Prompt: Copy every line from the data below in which the string "objects" can be found.

Data entries:

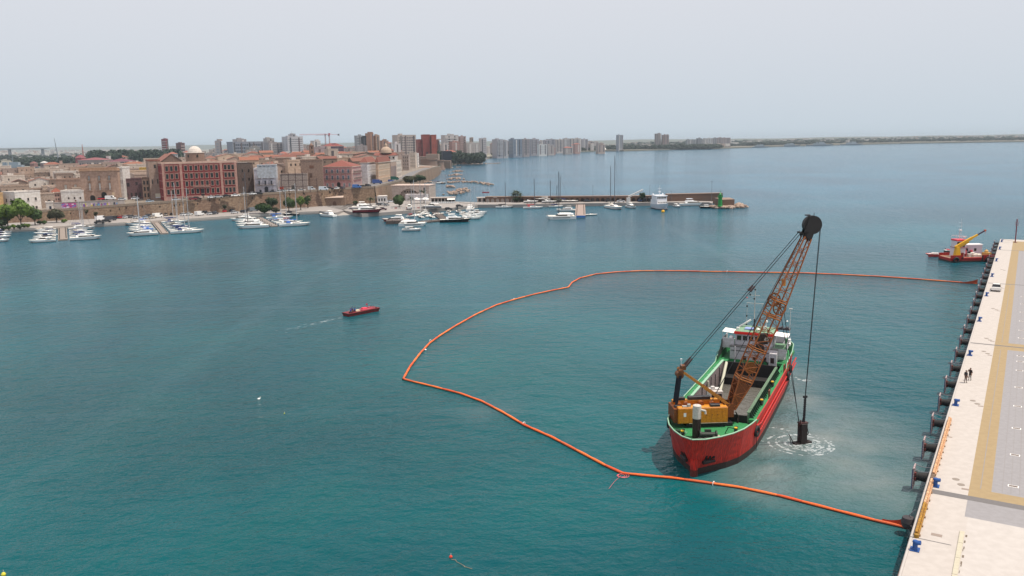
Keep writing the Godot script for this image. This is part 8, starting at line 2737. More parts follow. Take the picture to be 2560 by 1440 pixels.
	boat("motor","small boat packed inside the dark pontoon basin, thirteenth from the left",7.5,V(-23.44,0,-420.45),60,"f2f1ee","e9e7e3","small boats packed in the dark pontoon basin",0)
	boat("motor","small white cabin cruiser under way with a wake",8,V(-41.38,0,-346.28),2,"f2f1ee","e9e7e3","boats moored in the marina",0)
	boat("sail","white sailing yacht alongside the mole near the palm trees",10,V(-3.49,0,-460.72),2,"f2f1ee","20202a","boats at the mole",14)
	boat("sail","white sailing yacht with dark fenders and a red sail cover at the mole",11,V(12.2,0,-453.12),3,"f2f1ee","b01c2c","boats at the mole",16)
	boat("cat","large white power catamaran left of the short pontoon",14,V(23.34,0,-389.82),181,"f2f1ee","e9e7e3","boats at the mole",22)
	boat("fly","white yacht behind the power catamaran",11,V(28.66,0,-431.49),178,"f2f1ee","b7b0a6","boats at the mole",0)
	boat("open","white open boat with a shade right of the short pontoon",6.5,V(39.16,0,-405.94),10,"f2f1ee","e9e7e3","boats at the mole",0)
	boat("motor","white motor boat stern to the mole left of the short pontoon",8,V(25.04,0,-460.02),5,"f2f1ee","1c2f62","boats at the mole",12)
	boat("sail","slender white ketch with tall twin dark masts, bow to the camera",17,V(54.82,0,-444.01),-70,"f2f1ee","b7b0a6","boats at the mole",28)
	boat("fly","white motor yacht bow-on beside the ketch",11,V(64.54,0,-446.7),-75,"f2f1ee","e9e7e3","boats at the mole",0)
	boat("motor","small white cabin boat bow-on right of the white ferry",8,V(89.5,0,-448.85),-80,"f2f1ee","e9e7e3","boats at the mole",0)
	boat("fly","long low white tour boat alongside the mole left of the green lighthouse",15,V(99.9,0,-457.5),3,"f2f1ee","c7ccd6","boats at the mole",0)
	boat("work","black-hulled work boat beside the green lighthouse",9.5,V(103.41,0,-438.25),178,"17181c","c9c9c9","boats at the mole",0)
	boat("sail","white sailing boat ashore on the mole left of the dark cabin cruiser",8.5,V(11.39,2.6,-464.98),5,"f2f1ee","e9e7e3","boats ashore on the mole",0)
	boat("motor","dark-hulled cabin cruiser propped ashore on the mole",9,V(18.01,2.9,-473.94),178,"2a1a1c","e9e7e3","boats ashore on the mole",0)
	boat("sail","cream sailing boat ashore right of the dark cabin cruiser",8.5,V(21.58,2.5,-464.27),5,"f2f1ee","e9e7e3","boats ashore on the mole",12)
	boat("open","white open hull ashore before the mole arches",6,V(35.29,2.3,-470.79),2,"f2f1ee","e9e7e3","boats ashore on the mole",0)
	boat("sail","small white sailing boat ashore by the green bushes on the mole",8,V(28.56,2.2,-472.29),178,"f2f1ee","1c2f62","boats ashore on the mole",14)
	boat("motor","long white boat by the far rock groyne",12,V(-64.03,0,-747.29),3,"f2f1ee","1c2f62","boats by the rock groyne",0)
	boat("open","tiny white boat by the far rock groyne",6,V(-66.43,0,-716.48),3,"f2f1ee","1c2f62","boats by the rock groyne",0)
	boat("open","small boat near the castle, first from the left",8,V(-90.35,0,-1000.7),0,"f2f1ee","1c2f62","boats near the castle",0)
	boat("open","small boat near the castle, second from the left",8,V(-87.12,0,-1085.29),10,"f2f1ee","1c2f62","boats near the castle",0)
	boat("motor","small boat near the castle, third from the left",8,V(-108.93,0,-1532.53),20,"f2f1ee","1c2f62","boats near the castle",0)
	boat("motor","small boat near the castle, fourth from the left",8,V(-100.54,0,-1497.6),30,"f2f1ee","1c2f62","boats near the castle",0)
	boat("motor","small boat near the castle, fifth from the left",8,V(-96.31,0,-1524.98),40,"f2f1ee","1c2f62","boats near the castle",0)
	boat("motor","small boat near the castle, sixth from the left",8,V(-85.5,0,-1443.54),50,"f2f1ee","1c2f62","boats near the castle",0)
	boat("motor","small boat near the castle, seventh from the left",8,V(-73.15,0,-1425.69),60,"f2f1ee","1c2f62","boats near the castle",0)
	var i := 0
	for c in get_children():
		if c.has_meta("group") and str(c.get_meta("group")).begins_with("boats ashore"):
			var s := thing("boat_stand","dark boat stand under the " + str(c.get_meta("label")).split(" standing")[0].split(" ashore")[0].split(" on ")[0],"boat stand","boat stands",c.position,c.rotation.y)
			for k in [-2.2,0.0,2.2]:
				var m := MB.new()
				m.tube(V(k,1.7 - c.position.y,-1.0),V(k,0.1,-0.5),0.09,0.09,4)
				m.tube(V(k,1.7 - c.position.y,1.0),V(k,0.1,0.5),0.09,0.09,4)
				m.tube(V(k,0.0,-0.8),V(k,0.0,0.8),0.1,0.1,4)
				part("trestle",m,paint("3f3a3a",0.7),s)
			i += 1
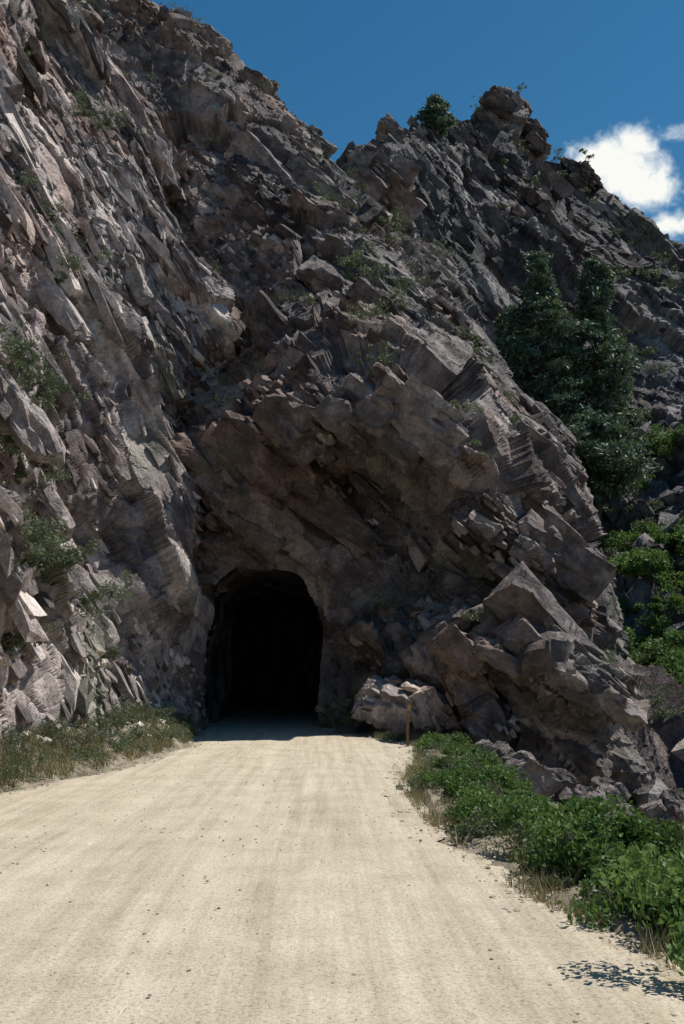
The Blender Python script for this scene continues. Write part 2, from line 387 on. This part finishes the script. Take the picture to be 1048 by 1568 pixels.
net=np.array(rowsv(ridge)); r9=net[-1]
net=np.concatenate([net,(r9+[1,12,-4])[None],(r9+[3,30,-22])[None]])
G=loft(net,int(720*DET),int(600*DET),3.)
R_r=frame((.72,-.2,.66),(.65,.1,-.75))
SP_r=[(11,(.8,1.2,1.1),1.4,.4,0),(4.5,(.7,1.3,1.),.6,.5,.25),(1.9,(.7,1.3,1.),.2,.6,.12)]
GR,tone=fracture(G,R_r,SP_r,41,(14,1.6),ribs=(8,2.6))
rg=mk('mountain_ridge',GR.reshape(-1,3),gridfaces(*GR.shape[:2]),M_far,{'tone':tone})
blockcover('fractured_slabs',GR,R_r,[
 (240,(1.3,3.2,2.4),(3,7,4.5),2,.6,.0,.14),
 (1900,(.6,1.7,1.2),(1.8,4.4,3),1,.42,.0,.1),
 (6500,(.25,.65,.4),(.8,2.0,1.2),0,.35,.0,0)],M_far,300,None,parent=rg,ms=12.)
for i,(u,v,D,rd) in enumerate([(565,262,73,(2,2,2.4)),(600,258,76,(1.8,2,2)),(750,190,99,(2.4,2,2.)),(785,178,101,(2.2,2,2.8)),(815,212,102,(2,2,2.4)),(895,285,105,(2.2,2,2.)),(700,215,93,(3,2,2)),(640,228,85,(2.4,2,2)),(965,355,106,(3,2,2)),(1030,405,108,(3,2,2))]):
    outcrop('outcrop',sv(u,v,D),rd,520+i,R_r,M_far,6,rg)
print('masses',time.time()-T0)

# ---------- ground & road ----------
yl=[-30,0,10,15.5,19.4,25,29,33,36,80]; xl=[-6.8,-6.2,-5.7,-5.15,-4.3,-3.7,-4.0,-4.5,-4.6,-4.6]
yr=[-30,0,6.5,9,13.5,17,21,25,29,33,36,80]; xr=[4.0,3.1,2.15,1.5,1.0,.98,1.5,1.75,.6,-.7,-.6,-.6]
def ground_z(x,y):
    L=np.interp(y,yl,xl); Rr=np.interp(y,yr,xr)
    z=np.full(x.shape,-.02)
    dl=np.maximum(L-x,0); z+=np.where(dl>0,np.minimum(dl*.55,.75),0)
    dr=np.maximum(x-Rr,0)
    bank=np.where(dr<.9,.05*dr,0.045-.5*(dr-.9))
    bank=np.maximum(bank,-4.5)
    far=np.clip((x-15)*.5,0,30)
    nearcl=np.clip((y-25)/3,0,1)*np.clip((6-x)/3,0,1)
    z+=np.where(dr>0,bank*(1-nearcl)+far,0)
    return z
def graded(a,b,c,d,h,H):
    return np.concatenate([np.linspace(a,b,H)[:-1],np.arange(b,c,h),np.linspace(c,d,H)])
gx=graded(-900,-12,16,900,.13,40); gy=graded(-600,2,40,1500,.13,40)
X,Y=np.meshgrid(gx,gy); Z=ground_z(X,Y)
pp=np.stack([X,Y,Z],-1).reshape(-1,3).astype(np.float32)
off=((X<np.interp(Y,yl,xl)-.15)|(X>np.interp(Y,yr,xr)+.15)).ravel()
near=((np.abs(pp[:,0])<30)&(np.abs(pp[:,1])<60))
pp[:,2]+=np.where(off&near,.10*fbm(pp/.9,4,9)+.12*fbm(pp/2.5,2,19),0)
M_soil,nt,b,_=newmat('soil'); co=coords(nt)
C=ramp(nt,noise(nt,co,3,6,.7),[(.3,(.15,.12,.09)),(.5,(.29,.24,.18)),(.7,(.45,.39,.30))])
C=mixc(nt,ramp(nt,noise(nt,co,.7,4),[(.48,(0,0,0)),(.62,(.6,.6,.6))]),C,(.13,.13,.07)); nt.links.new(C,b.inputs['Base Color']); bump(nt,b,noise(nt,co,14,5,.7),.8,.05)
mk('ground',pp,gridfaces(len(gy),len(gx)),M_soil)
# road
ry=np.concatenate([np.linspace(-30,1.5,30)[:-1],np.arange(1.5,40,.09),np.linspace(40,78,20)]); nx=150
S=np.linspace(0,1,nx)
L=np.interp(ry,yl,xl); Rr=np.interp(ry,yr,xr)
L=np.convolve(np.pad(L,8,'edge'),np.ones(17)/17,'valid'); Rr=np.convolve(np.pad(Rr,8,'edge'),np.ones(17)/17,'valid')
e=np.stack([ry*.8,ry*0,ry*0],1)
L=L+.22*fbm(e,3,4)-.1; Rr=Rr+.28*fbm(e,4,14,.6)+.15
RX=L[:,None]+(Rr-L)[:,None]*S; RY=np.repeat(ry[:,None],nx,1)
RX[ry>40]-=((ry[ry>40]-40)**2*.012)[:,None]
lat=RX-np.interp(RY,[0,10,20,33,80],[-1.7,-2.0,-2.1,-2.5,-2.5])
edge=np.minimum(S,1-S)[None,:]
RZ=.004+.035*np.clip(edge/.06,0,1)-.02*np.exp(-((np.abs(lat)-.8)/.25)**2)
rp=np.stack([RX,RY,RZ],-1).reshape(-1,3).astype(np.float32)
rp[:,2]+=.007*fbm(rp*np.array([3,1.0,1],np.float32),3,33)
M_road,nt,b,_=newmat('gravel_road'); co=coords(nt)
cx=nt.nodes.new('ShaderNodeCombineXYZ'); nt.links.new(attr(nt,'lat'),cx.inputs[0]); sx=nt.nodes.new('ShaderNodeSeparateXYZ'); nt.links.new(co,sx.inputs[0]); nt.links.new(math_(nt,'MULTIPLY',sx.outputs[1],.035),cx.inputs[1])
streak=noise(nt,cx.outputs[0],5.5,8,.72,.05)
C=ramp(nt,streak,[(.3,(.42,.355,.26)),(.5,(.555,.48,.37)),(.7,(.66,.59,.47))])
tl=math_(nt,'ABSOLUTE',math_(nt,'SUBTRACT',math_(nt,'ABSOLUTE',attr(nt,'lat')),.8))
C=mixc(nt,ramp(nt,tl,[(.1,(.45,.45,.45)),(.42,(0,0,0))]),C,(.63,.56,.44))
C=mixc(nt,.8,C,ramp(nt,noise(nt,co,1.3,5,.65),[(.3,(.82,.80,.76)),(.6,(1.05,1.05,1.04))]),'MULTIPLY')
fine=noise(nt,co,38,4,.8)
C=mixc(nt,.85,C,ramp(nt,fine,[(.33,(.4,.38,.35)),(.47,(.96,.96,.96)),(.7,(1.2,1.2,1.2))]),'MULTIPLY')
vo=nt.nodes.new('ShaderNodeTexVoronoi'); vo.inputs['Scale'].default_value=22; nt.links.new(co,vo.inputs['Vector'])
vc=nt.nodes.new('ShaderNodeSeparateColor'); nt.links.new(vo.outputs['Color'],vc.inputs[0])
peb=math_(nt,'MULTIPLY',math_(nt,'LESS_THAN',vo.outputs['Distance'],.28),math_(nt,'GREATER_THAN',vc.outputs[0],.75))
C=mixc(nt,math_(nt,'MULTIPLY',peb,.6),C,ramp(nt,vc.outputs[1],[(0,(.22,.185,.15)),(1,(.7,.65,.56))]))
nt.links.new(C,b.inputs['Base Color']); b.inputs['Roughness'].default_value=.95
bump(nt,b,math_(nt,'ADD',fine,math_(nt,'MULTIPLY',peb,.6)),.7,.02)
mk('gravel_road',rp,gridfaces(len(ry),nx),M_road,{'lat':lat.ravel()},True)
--
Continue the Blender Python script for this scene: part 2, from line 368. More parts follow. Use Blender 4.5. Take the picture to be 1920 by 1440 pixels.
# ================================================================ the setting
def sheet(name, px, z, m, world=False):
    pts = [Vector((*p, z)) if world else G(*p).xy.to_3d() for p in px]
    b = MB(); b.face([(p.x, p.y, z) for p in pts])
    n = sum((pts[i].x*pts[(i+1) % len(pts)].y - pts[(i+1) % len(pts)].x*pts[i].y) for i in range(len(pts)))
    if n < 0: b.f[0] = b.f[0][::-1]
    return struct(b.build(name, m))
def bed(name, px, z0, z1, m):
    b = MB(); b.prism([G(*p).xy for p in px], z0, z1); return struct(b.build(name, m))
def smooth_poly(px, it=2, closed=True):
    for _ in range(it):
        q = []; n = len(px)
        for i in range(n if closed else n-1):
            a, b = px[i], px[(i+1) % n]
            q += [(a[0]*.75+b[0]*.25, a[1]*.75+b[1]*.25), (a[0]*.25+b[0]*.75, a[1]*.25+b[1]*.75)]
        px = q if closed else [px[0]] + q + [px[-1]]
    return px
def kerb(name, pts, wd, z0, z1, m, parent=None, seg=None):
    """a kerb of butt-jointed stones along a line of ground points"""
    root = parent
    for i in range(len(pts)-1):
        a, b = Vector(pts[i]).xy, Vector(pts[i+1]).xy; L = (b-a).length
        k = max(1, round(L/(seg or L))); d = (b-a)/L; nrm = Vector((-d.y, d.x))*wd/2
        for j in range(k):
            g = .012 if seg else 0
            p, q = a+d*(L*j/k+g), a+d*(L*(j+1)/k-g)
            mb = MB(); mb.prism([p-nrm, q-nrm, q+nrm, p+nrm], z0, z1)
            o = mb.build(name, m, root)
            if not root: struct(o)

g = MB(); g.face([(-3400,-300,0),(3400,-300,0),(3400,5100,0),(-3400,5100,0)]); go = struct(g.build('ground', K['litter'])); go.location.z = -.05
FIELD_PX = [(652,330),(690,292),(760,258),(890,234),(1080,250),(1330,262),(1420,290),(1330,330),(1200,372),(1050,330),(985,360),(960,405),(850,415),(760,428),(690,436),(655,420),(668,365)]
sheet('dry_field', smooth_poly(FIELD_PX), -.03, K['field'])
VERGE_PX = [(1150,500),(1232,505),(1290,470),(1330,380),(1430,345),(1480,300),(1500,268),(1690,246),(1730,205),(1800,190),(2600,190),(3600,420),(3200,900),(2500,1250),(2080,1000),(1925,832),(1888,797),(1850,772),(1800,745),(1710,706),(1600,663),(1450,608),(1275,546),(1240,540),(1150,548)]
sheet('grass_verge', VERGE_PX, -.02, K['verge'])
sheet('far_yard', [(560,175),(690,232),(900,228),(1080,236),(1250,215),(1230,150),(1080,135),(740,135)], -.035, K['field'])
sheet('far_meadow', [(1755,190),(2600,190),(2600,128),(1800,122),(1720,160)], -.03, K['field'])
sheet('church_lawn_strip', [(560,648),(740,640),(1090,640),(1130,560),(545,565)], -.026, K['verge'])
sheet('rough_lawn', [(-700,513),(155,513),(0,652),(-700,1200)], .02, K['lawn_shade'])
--
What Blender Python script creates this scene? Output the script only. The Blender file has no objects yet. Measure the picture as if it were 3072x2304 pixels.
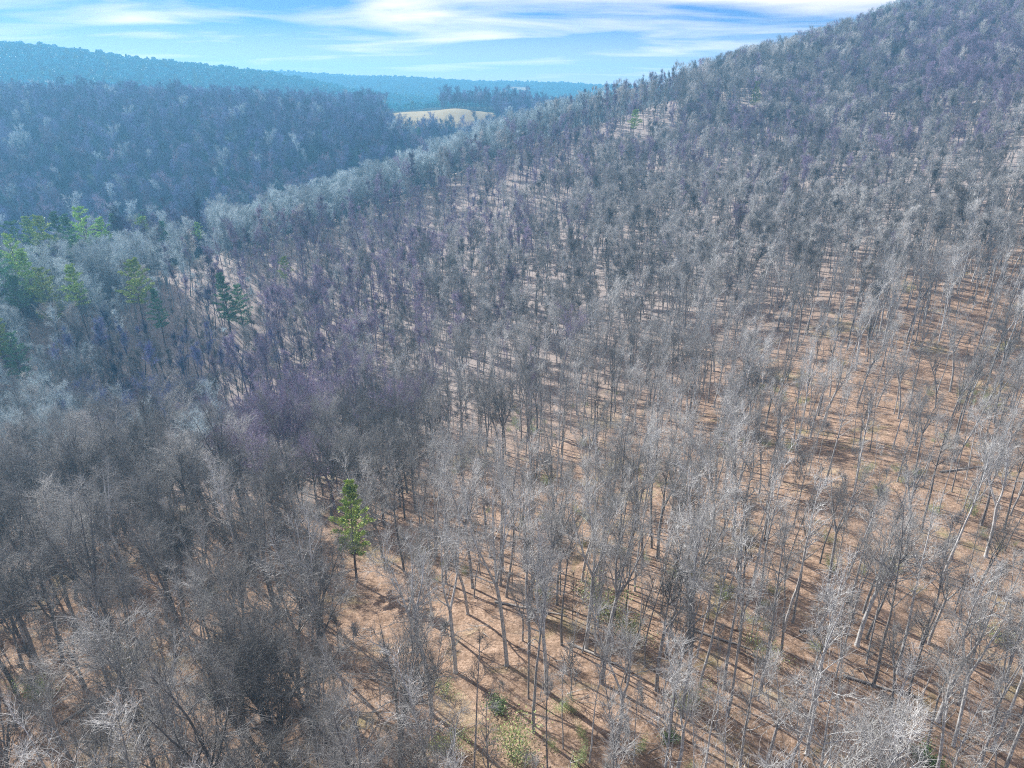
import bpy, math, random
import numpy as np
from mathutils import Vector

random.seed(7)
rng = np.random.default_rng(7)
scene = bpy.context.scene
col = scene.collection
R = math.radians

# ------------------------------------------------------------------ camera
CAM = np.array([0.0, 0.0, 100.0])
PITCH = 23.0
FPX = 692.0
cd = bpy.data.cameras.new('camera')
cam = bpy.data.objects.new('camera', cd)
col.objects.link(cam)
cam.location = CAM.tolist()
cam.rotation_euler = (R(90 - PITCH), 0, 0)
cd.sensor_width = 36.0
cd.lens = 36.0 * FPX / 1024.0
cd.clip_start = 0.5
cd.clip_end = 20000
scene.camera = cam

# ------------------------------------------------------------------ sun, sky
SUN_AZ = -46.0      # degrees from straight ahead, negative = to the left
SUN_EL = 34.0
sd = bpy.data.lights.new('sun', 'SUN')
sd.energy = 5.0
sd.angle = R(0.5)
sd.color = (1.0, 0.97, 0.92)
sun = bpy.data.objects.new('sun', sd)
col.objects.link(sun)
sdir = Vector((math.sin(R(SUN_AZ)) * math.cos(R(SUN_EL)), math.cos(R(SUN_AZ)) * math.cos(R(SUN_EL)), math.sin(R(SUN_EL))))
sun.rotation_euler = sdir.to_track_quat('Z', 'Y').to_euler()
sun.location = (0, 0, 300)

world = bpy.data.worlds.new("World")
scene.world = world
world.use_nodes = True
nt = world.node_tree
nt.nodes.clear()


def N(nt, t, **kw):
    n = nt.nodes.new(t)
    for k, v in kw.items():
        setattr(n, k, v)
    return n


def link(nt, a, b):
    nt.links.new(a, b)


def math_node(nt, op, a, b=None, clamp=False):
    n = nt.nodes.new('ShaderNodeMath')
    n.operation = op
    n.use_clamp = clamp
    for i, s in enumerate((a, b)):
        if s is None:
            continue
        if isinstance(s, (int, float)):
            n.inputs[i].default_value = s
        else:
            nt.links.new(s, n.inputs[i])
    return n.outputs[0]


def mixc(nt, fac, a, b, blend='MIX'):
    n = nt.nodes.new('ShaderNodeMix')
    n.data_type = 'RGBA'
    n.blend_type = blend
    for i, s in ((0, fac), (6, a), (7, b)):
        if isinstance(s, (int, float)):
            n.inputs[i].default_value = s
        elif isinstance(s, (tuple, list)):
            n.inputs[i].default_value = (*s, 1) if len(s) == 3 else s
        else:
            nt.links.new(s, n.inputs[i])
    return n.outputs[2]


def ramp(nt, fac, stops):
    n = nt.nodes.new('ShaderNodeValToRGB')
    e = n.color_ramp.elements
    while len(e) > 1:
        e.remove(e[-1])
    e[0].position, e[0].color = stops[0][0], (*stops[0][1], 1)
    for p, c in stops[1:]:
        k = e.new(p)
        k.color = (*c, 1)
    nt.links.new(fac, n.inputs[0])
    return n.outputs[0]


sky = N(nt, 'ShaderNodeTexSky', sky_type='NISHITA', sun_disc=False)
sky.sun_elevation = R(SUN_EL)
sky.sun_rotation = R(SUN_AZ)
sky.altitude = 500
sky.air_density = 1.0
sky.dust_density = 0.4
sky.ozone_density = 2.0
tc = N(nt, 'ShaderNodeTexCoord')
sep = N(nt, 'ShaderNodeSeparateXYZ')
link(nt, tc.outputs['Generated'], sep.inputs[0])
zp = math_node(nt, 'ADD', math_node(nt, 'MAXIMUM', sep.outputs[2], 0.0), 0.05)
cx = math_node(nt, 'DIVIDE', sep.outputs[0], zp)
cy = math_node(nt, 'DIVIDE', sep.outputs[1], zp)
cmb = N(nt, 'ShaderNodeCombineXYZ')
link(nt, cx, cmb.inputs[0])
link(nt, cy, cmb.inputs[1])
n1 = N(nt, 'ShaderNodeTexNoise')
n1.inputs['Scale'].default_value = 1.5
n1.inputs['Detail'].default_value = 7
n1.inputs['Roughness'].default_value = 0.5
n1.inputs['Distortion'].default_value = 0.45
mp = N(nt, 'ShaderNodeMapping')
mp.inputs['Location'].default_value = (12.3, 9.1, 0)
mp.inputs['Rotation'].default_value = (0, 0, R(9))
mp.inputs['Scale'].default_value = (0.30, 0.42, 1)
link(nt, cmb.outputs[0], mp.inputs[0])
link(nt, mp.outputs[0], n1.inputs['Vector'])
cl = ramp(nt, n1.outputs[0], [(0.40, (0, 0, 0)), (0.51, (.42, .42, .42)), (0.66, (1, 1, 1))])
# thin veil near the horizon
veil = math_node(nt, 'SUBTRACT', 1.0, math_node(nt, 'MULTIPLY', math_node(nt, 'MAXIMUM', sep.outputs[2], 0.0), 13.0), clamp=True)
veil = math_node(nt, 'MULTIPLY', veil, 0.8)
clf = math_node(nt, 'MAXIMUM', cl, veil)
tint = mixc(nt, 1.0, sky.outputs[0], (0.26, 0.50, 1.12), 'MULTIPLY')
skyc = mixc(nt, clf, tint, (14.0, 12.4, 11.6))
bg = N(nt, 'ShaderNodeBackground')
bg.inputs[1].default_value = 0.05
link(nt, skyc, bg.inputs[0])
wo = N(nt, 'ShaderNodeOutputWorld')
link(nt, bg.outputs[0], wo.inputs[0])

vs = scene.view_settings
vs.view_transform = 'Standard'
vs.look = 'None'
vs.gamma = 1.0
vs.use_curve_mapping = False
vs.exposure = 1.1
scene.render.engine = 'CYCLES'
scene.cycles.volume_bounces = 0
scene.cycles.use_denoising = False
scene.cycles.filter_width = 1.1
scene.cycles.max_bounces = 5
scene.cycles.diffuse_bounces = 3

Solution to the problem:
What Blender Python script creates this scene? Output the script only. The Blender file has no objects yet. Measure the picture as if it were 3072x2304 pixels.
cam = bpy.data.objects.new('camera', cd)
col.objects.link(cam)
sun = bpy.data.objects.new('sun', sd)
col.objects.link(sun)